The Warriors would retain their young core -- Jason Richardson, Mike
Dunleavy, Troy Murphy, Mickael Pietrus and Speedy Claxton -- while
having the same cap flexibility as the Nuggets and Jazz.

If Kobe wants to play in Golden State, the Warriors will be free to
move Richardson and get something else valuable in return. If he
doesn't, the team could make a run at a young big like Mehmet Okur,
Kenyon Martin or Stromile Swift. Or the Warriors could make a run at
a few veterans like Vlade Divac and Gary Payton to make a big-time
playoff run. They could try to re-sign Wallace to a more reasonable
contract or work out a sign and trade with a team that wants him.
And the move gives them plenty of room to re-sign Adonal Foyle, if
they choose.

The bottom line in Golden State is management is willing to do just
about anything to have those options. The team has been out of the
playoffs longer than any other team in the league and is ready for
that to change. The Warriors want to keep their young core intact,
but after that they're open to anything that gives them the freedom
to choose their own course.

That makes this trade a slam dunk for Golden State.

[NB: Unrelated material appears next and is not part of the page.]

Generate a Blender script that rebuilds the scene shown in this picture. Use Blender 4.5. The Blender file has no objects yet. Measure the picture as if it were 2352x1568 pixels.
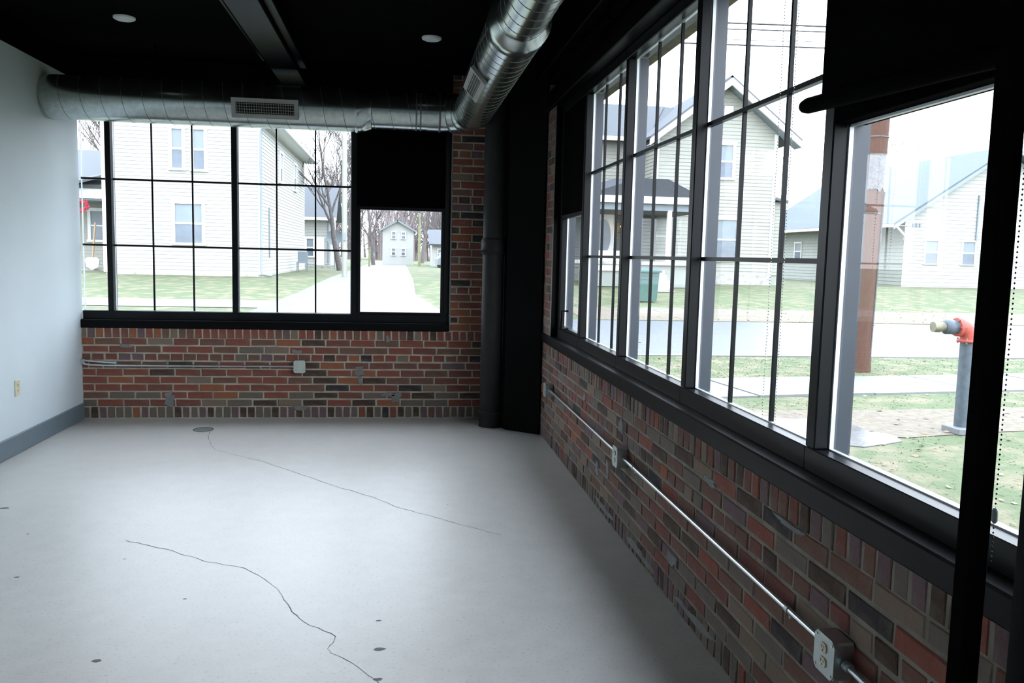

Van Exel gone no matter what?

Van Exel's agent, Tony Dutt, put the odds at 60-40 that Van Exel
will be moved before Feb. 19 trade deadline.

"My gut feeling is that they're going to try to make a deal that
makes sense for Nick and makes sense for them," Dutt told the San
Francisco Chronicle. Dutt is in Houston right now with Van Exel, who
left the team early this week to deal with a "family matter."
According to the Chronicle, Warriors GM Garry St. Jean and Warriors
president Robert Rowell are believed to have met with the Blazers'
Nash on Saturday.

Dutt told the paper that "there is no question" the Blazers were one
of the teams talking trade with the Warriors.

"You get so much going on at this time of the year that there is a
lot of unknown yet," Dutt said. "Everybody is talking to everybody.
It's no different than any other year. I think you can sit there and
say, 'Yes, there will be some moves this year.' At the same time, at
the end of the day, how many of them get done?"